I, personally, was not satisfied with the solution because it offered no extensibility and frankly only a very scoped down feature set of zip archiving was ever built for the needs we had -- far from the robust foundational component philosophy I wanted to live by.
Then came working at Twitter and I'll be damned if the need didn't come up again. This time, I could foresee a wider trajectory of needs though. We weren't just faced with needing a zip archival utility, but a robust pluggable interface for different compression algorithms.
In the years that had passed since last using minizip, nothing else had joined the fray for zip archival open source projects. Sure there were dozens of more "zip utilities" out there, but they were all built on minizip.
minizip was good at what it set out to do, be an interface for zlib that would work on multiple platforms as both a library and executable binary. But it had some serious drawbacks too.
The implementation, though fine in the most common use cases, was really very buggy. It had no extensibility and even where I might want to add it, there were too many bugs from making assumptions about using DEFLATE.
It was also overly complex. It is understandable given how it evolved but it made the code very unmanageable for maintenance and revision.
I don't say this to disparage minizip or Gilles Vollant. The success of minizip was probably unexpected in the wake of it being open sourced, as it filled a need that nobody else was willing/able to fill. I commend Gilles profusely for what he built in a short time.
But I needed something else than minizip and I could not salvage the implementation (probably a more skilled developer could have iterated minizip). So I set out to build something knew with what I had learned.
This time, I would build something extensible and I would architect it for the needs I knew would be upcoming. However, as a side project, I was eager to build something on my own fast from what I had already built before the needs of a zip utility were
necessary at work.
During my paternity leave for my 3rd child, I wrote ZipUtilities. I wrote it to spec (v2.0 ZIP format) from the ground up and validated it with tests every step of the way (which also exposed how minizip was fragile on a lot of edge cases).
ZipUtilities sacrificed all the plans I had for platform portability in the name of something that would be robust, extensible and to spec. I also punted on 64-bit file size support (max 4GBs, sorry) and encryption (which I think was the correct choice no matter my constraints)
ZipUtilities builds for any Apple platform, and is extensible so that any compression codec can be plugged in with a very clear interface to accomplish it too. It also has a CLI binary (called `noz`), that is super useful.
One day I'll get the noz utility to add support for pluggable codecs so that anyone can just drop a new compression algorithm codec onto their system and it is instantly extended (no need to recompile noz), but that will have to wait.

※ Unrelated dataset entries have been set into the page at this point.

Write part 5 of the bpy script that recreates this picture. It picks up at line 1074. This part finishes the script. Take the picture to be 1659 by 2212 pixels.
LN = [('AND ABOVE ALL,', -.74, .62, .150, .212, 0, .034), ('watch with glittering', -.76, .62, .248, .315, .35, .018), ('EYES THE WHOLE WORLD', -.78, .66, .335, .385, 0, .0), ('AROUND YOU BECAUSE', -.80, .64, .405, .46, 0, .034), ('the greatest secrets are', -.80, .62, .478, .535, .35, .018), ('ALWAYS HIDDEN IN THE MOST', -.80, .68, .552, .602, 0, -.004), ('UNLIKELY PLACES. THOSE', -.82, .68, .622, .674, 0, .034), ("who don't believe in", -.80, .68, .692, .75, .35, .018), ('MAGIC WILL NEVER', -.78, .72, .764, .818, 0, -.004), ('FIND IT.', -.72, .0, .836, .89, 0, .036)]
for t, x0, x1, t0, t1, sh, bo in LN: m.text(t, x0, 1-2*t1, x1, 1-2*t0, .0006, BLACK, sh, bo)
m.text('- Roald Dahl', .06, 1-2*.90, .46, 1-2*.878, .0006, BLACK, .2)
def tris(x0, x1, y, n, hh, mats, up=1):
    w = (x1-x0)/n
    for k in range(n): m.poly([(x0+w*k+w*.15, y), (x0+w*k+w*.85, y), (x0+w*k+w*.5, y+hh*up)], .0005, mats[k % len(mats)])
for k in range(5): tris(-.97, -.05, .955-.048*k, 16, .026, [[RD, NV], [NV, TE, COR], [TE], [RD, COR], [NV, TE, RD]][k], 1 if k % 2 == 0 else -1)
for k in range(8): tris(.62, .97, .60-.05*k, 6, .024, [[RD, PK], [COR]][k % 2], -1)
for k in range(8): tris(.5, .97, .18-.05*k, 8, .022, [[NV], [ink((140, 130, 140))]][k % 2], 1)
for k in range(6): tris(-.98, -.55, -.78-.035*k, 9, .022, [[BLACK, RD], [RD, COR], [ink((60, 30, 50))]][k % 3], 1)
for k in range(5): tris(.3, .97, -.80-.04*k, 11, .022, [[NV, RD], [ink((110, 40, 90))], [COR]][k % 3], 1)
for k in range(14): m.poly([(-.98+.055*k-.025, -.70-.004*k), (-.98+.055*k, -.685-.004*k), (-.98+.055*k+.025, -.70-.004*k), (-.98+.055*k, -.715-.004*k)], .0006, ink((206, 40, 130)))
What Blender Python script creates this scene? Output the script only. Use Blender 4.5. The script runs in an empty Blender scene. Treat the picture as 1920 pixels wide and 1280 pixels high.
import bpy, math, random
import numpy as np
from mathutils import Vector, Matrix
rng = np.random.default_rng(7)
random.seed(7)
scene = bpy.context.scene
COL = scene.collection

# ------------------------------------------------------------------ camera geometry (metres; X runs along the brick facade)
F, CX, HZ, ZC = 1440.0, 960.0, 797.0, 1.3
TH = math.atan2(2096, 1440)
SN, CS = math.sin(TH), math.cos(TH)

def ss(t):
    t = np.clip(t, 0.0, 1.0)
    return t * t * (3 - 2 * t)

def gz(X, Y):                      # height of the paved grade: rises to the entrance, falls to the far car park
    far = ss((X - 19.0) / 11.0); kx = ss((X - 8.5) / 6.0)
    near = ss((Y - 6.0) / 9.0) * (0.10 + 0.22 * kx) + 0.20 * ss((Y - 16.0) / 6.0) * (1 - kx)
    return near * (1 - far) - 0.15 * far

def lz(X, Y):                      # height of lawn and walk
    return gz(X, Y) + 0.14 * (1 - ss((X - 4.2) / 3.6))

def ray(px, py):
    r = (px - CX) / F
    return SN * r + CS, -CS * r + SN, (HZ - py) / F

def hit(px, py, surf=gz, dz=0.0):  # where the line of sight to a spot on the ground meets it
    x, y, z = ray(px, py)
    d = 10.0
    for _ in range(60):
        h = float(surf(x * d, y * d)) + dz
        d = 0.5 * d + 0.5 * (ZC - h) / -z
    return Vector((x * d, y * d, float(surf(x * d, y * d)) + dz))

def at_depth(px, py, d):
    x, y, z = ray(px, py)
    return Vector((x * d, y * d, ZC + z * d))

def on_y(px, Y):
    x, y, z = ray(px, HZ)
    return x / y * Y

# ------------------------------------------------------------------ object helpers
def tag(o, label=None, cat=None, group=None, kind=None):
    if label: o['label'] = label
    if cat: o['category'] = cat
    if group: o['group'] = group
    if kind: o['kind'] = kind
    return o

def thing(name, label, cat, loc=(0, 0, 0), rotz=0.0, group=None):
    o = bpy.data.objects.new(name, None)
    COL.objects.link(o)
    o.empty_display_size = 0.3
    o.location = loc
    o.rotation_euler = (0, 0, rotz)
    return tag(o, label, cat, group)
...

In the following years, ZipUtilities was integrated in Twitter for iOS and we experimented many times around compression and improved performance thanks to ZipUtilities.
Most valuable was using ZipUtilities in conjunction with Twitter Network Layer to prove out Brotli as our api response encoding in 2016 with many companies following suite.
(POI: Apple added Brotli in 2017 to iOS 11 for network requests and didn't add their own LZFSE as one might have expected -- *wink*)
So that was what brought about ZipUtilities, and I feel confident I delivered on those goals. But, alas, it again is not the philosophically pure single implementation for all platforms I had dreamed of. As much as we all try, software is never finished.